Why this former Leeds petrol station becoming a hub for city culture

FUEL: A former petrol station is on the right road for changing communities.
FUEL: A former petrol station is on the right road for changing communities.
Have your say

It started its current guise as a cafe and bar but now the former petrol station in Leeds is becoming a hub for culture and communities.

Next month a jazz album, “To Be Here Now”, will be released in an attempt to document and celebrate some of the best jazz and improvised music currently being recorded and performed within the city.

It has been created by Jack Simpson, the owner of Hyde Park Book Club and saxophonist, Ben Powlin and aside from being a record it is a statement about cities, cultures and cultivating creativity among all groups.

The Hyde Park Book Club celebrates its third birthday in October and after opening as a cafe, bar, events space and casual fancy dress shop it has become more than just a business for Simpson who returned to his native Leeds from London because of it.

“I did not think I would move back from London. I thought this would be a sideline and wanted to do it because there was nowhere else like it.

“But Leeds people wanted to use it and I realised there was not enough for people.”

He noticed an under-privileged and harder to reach demographic using the space to try DJing, playing, singing or debating because they could use the event space without expectation, costs or stigma.

Teens have used the space to rap, one Chinese student set up an exhibition of plastic ears and political groups meet there.

He said: “There is something very libiterian about it, we are just like ‘let’s give it a go’. We are not the council, people can come and do what they want - elsewhere that can be difficult.”

In another venture Simpson, is working on a PHD where he looks at cities, people and creating a better environment for people and that is driving forward Hyde Park Book Club (actually so-called as it probably stocks as many books as Waterstones) in the future.

They are creating more space in the basement with a stage and sound system for music, theatre, spoken word performances and the like.

Outside, the petrol station forecourt is brightened up with flowers (which create a better perception of a place), tables and chairs.

He wants to bring together young, old, middle to working class, students and locals.

“The places that are opening are separating who can go, the greasy spoons have gone, what you end up with is big businesses and you lose the soul of the city.

“Leeds has got much better over 20 years but is becoming segregated.

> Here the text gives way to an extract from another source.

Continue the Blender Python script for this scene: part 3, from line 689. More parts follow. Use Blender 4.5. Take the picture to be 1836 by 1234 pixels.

It is a great city for people that are already quite privileged.

“It is on the verge of something exciting and we need to make it possible for people to get involved. How does that 19-year-old who does not go to university and lives in Seacroft get involved?”

That platform is what led to the album as many of the bands who feature on To Be Here Now, have gigged, rehearsed and even started out at Hyde Park Book Club.

It was recorded across a few days, in late 2017 and early this year by Will Jackson of Soundworks at Simpson’s Eiger Studios and will be launched at an event at Hyde Park Book Club on Monday October 1.

He said: “Night after night, you can hear jazz played across the city, the dives, the cafes, the bars. But as yet, this has not been captured on record. Here we tried to do just a little of that. To preserve this moment.”